Some of it may be more justified than those who, say, pointed at Sarah Palin as responsible for the Giffords shooting. There is little doubt that Mr. Sharpton encouraged hatred of the police not just in Ferguson, Missouri, but also in New York, or that the president and that city’s mayor sympathize with those blaming the police for all the problems plaguing our nation’s minority communities. Still, it is both a stretch and dangerous to blame their rhetoric — irresponsible though it may have been — for the actions of a McVey or the New York City shooter.

At least one U.S. Supreme Court justice has suggested that we should consider restricting speech likely to enrage people who are prone to violence. When Muslims around the world reacted violently to a threat here to burn the Koran, Justice Stephen G. Breyer suggested in 2010 that this could be viewed as the modern equivalent of “crying ’fire’ in a crowded theater,” the sort of speech that the Supreme Court has for decades held to be exempt from First Amendment protection. One assumes that Justice Breyer wouldn’t so classify burning or threatening to burn a Bible because this has happened around the globe without violence by Christians. Nor did his fellow progressives see anything wrong with a movie based on the fictional assassination of President George W. Bush, although a satirical production depicting the equally fictional killing of North Korea’s crazed dictator strikes many as too provocative.

Such reasoning puts us on a slippery slope a free nation cannot afford. The anti-police tone of the Ferguson protests and riots were detestable, and it is even possible that the potentially dangerous paranoid Ismaaiyl Brinsley acted because he agreed with them. But that doesn’t make the demonstrators or Mr. Sharpton and his friend in the White House responsible for what Brinsley did, at least not in any direct sense. The legal distinction between speech and “a call to action” or “incitement” is important, and confusing the two can lead to restrictions on protected speech.
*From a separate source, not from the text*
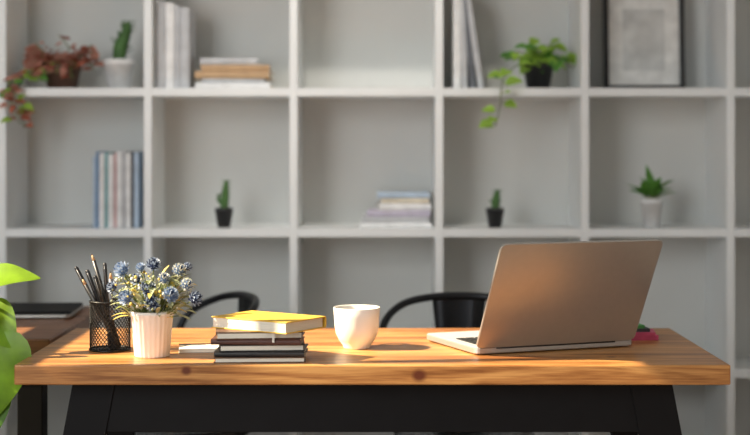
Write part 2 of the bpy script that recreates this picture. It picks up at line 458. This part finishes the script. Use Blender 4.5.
pl((.03, -.08, .92), (.35, -.4, -.6), (.1, -1, .3), .13, .10, lf2, .4)
pl((.06, -.03, .70), (.1, -.3, -.8), (.1, -1, .3), .15, .12, lf2, .4)
for i in range(16):
    a = random.uniform(math.pi*.75, math.pi*1.65); z = random.uniform(.45, .98)
    d = V((math.cos(a), math.sin(a), -.2))
    pl((d.x*.08, d.y*.08, z), (d.x, d.y, random.uniform(-.8, .2)), (0, 0, 1), random.uniform(.12, .16), random.uniform(.09, .13), random.choice([lf, lf2]))
b.done((-.925, 3.31, 0))

# ------------------------------------------------------------ shelf items
def upright(name, x0, z, specs, ydep=.16, yfront=4.66):
    b = B(name); x = 0
    for (t, h, mat, lean) in specs:
        X = TR(x+t/2, 0, 0) @ RY(lean)
        Q = X @ TR(0, ydep/2, h/2) @ Matrix(((0, 0, 1, 0), (0, 1, 0, 0), (-1, 0, 0, 0), (0, 0, 0, 1))) 
        b.book((0, 0, -t/2), h, ydep, t*.96, mat, m_pagev, Q)
        x += t
    return b.done((x0, yfront, z))
cw = M('spine_white', (.80, .80, .80), .6); cg = M('spine_grey', (.50, .51, .53), .6); cb = M('spine_blue', (.20, .32, .50), .6)
cdb = M('spine_dark', (.12, .13, .15), .6); ctan = M('spine_tan', (.48, .31, .17), .6); ccr = M('spine_cream', (.70, .63, .50), .6); clb = M('spine_light_blue', (.46, .57, .70), .6)
cteal = M('spine_teal', (.20, .42, .45), .6); cpink = M('spine_pink', (.62, .42, .42), .6); clil = M('spine_lilac', (.50, .46, .56), .6)
sc = 4.68/1482
upright('standing_magazines', (157-375)*sc, ZA, [(.030, .275, cg, 0), (.028, .27, cw, 0), (.018, .262, cg, 0), (.030, .255, cg, 0)])
upright('standing_books', (94-375)*sc, ZB, [(.010, .225, clb, 0), (.010, .24, cb, 0), (.018, .235, cw, 0), (.010, .238, cteal, 0), (.018, .232, cw, 0), (.010, .236, cpink, 0), (.016, .24, cw, 0), (.012, .24, cg, 0), (.016, .235, cw, 0), (.010, .24, cdb, 0), (.015, .238, clb, 0)])
b = B('leaning_magazines')
P90 = Matrix(((0, 0, 1, 0), (0, 1, 0, 0), (-1, 0, 0, 0), (0, 0, 0, 1)))
for (xo, t, h, mt, ln) in ((0, .026, .33, cw, 0), (.027, .020, .30, cg, -.02), (.054, .020, .30, cdb, -.10), (.078, .022, .30, cg, -.15)):
    Q = TR(xo, 0, 0) @ RY(ln) @ TR(0, .08, h/2) @ P90
    b.book((0, 0, 0), h, .16, t*.93, mt, m_pagev, Q)
lz = min(v[2] for v in b.v); b.v = [(v[0], v[1], v[2]-lz) for v in b.v]
b.done(((453-375)*sc, 4.665, ZA))

def pile(name, xc, z, specs, y=4.755):
    b = B(name); zz = 0
    for (L_, D_, H_, mat, dx, rot) in specs:
        b.book((0, 0, 0), L_, D_, H_, mat, m_page, TR(dx, 0, zz) @ RZ(rot)); zz += H_
    return b.done((xc, y, z))
pile('horizontal_book_stack', (233-375)*sc, ZA, [(.235, .17, .018, cw, .0, 0), (.20, .16, .014, cg, 0, .03), (.235, .165, .024, ctan, .0, -.03), (.215, .16, .020, ctan, .006, .02), (.18, .15, .022, cg, -.02, .08)])
pile('horizontal_book_stack', (396-375)*sc, ZB, [(.225, .17, .016, cw, 0, 0), (.21, .17, .018, cg, -.003, .02), (.20, .165, .020, clil, .012, -.05), (.165, .16, .022, cw, .025, .05), (.15, .155, .017, ccr, .03, -.03), (.165, .16, .016, clb, .022, .02)])

b = B('framed_print')
W_, H_, f = .262, .34, .016
fm = M('frame_black', (.015, .015, .015), .35); mm = M('mat_board', (.80, .79, .76), .7); pm = M('print_grey', (.60, .60, .58), .7, var=.2, scale=12)
X = RX(-.06)
b.box((0, .006, H_/2), (W_-.01, .008, H_-.01), mm, 0, X)
for sx in (-1, 1): b.box((sx*(W_/2-f/2), 0, H_/2), (f, .022, H_), fm, .002, X)
for zz in (f/2, H_-f/2): b.box((0, 0, zz), (W_-2*f+.001, .022, f), fm, .002, X)
b.box((0, .0015, H_/2-.005), (.135, .002, .20), pm, 0, X)
lz = min(v[2] for v in b.v); b.v = [(v[0], v[1], v[2]-lz) for v in b.v]
b.done((.872, 4.80, ZA))

gcac = M('cactus_green', (.06, .15, .035), .6, var=.3); gleaf = M('leaf_green', (.12, .32, .05), .5, var=.35, transl=.25)
gyel = M('leaf_yellow_green', (.32, .52, .07), .5, var=.35, transl=.3); red = M('leaf_rust', (.34, .10, .06), .6, var=.5, transl=.2); redb = M('leaf_brown_pink', (.50, .23, .17), .6, var=.4, transl=.2)
bpot = M('black_plastic_pot', (.02, .02, .022), .5)
def pot(b, r0, r1, h, mat):
    b.lathe([(0, 0), (r0, 0), (r1*.97, h*.8), (r1, h*.8), (r1, h), (r1*.9, h), (r1*.88, h*.85), (0, h*.85)], mat, 28)
    b.lathe([(0, h*.88), (r1*.9, h*.88)], m_soil, 20)
def cactus(b, pts, rad):
    P = b.tube(pts, rad, gcac, 10, smooth=4)
    for p in P:
        for i in range(6):
            a = i*1.047+p.z*60; q = rad[0]*1.0
            b.tube([p, p+V((math.cos(a)*q*1.5, math.sin(a)*q*1.5, q*.3))], [.0014, .0004], gcac, 4)
b = B('potted_succulent'); pot(b, .036, .05, .095, cw)
cactus(b, [(0, 0, .075), (.003, 0, .13), (.018, 0, .17), (.03, 0, .215)], [.018, .022, .018, .006])
for i in range(10):
    a = i*.9; z = .10+i*.009
    b.leaf((.005+i*.0015, 0, z), (math.cos(a), math.sin(a)*.6, .9), (-math.cos(a), -math.sin(a), .4), .055, .018, gcac, .3, .3)
b.done(((117-375)*sc, 4.72, ZA))
for (px, h, arm) in ((224, .085, 1), (495, .055, 0)):
    b = B('potted_cactus'); pot(b, .020, .029, .062, bpot)
    cactus(b, [(0, 0, .05), (.004, 0, .062+h*.5), (.008, 0, .062+h)] , [.013, .013, .005])
    if arm: cactus(b, [(0, 0, .07), (-.016, 0, .085), (-.016, 0, .105)], [.006, .006, .003])
    else:
        for i in range(5): b.leaf((0, 0, .06), (math.cos(i*1.3), math.sin(i*1.3), 1.4), (-math.cos(i*1.3), -math.sin(i*1.3), .4), .04, .012, gcac, .2, .3)
    b.done(((px-375)*sc, 4.68, ZB))
b = B('potted_leafy_plant'); pot(b, .026, .034, .092, cw)
for i in range(15):
    a = i*2.4; t = i/15; el = .35+.9*(1-t) if i % 2 else .9-.5*t
    d = V((math.cos(a)*math.cos(el), math.sin(a)*math.cos(el)*.7, math.sin(el)))
    b.tube([(0, 0, .08), d*.03+V((0, 0, .085))], .002, stem, 5)
    b.leaf(d*.02+V((0, 0, .085)), d, V((-d.x, -d.y, .6)), random.uniform(.065, .085), .042, gleaf, .5, .25)
b.leaf((0, 0, .09), (-.1, 0, 1), (.6, -1, 0), .11, .04, gleaf, .2, .25)
b.done(((651.5-375)*sc, 4.68, ZB))

def trailing(b, path, n, mats, L_, W_, jitter=.012, rad=.0018):
    P = b.tube(path, rad, stem, 5, smooth=6)
    for i in range(n):
        p = P[int((i+.5)/n*(len(P)-1))]; a = random.uniform(0, 6.28)
        off = V((math.cos(a), -abs(math.sin(a))*.6, random.uniform(-.3, .6))).normalized()
        q = p+off*jitter
        b.tube([p, q], .0009, stem, 4)
        b.leaf(q, off+V((0, 0, random.uniform(-.5, .2))), V((0, -.7, .8)), L_*random.uniform(.7, 1.2), W_*random.uniform(.7, 1.2), random.choice(mats), .6, .2, .62, 6)
b = B('trailing_pothos'); pot(b, .036, .05, .088, bpot)
for e in [(-.08, -.02, .12), (.09, -.02, .10), (.05, 0, .14), (-.04, .01, .14), (0, -.03, .13), (.11, 0, .07), (-.085, -.04, .09), (.07, -.04, .085)]:
    trailing(b, [(0, 0, .07), (e[0]*.5, e[1]*.5, max(.1, e[2]*.95)), e], 6, [gleaf, gyel, gyel], .046, .038)
trailing(b, [(-.02, -.02, .08), (-.08, -.07, .07), (-.125, -.14, .02), (-.135, -.155, -.06), (-.15, -.155, -.12)], 13, [gleaf, gyel, gyel], .05, .042)
b.done(((540-375)*sc, 4.73, ZA))
b = B('trailing_rust_plant'); pot(b, .045, .06, .075, M('brown_pot', (.12, .06, .04), .7))
for i in range(26):
    a = random.uniform(0, 6.28); e = V((max(-.16, min(.105, math.cos(a)*random.uniform(.05, .17))), math.sin(a)*.06-.01, random.uniform(.03, .15)))
    trailing(b, [(0, 0, .06), (e.x*.5, e.y*.5, .10), tuple(e)], 10, [red, redb, redb], .034, .024, .01)
for q in range(3):
    o_ = q*.012
    trailing(b, [(-.03, -.02, .07), (-.08, -.08, .05), (-.105-o_, -.145, .0), (-.10-o_, -.155, -.05), (-.085-o_, -.155, -.125+o_)], 16, [red, redb, redb, gyel], .036, .026)
trailing(b, [(0, -.02, .07), (-.03, -.08, .05), (-.125, -.14, .02), (-.135, -.15, -.02)], 10, [redb, gleaf], .03, .022)
trailing(b, [(0, -.0, .07), (.02, .0, .13), (-.01, -.01, .175)], 9, [red, redb], .028, .016)
b.done(((59-375)*sc, 4.73, ZA))

# ------------------------------------------------------------ lights
sd = V((-1, -.10, .80)).normalized()
su = bpy.data.lights.new('sun', 'SUN'); su.energy = 17; su.angle = .008; su.color = (1, .83, .60)
o = bpy.data.objects.new('sun', su); S.collection.objects.link(o); o.rotation_euler = sd.to_track_quat('Z', 'Y').to_euler(); o.location = (-4, 2, 4)
w = bpy.data.worlds.new('world'); S.world = w; w.use_nodes = True
bg = w.node_tree.nodes['Background']; bg.inputs[0].default_value = (.90, .96, 1, 1); bg.inputs[1].default_value = .26
def area(name, loc, tgt, size, energy, col):
    l = bpy.data.lights.new(name, 'AREA'); l.shape = 'RECTANGLE'; l.size, l.size_y = size; l.energy = energy; l.color = col
    o = bpy.data.objects.new(name, l); S.collection.objects.link(o); o.location = loc
    o.rotation_euler = (V(loc)-V(tgt)).to_track_quat('Z', 'Y').to_euler(); return o
area('window_skylight', (-2.15, .15, 1.9), (-.3, 4.7, 1.2), (1.7, 2.0), 95, (.95, .98, 1))  # added fill lamp outside the front opening, brightens the shelf
b = B('ceiling_spotlight')  # invented fixture, housing for the spot aimed at the shelf
b.lathe([(0, 0), (.03, 0), (.045, -.02), (.05, -.12), (.046, -.12), (.04, -.02), (0, -.015)], m_steel, 24)
so = b.done((-.3, 2.9, CH))
sp = bpy.data.lights.new('spot_lamp', 'SPOT'); sp.energy = 190; sp.spot_size = math.radians(30); sp.spot_blend = 1; sp.shadow_soft_size = .10; sp.color = (1, .95, .86)  # added spot, gives the shelf centre a brighter patch
o = bpy.data.objects.new('spot_lamp', sp); S.collection.objects.link(o); o.location = (-.3, 2.9, CH-.14)
o.rotation_euler = (V((-.3, 2.9, CH-.14))-V((-.15, 4.9, 1.36))).to_track_quat('Z', 'Y').to_euler()

# ------------------------------------------------------------ camera
cam = bpy.data.cameras.new('camera'); co = bpy.data.objects.new('camera', cam); S.collection.objects.link(co)
co.location = (0, 0, 1.205); co.rotation_euler = (math.pi/2, 0, 0)
cam.sensor_width = 36; cam.lens = 1482/750*36; cam.shift_y = -69.5/750
cam.dof.use_dof = True; cam.dof.focus_distance = 3.25; cam.dof.aperture_fstop = 2.0
S.camera = co
S.view_settings.view_transform = 'Standard'
S.view_settings.look = 'None'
Those in the crowd who chanted their desire for “dead cops” came close to crossing the line and can be said to have at least some moral responsibility for encouraging attacks on the officers, but even they don’t bear legal responsibility for Brinsley’s act.

Still, Brinsley was a walking time bomb and they may well have set him off. The man was neither an agitator nor a traditional criminal, though he certainly had a rap sheet. Like Adam Lanza, some who knew him realized he was suffering from severe mental problems. Brinsley’s mother had reported him, and he had been institutionalized at one point but released onto the streets without any mandated follow-up treatment.

Like many suffering from severe mental illness, he had also been arrested and jailed. It is estimated that 10 percent of all U.S. homicides, including dozens of killings of law enforcement officers, are committed by Brinsleys who find themselves on the street without continued treatment while another 5,000 or so commit suicide each year. They wander our streets to be set off by demonstrators, rumors or even voices the rest of us don’t hear.

This country’s mental health system is broken, and that is something for which our politicians can be blamed. In a nation that devoted resources and efforts to identifying and treating the mentally ill, Lanzas and Brinsleys would receive treatment and be kept away from those they are likely to harm.

David A. Keene is opinion editor of The Washington Times.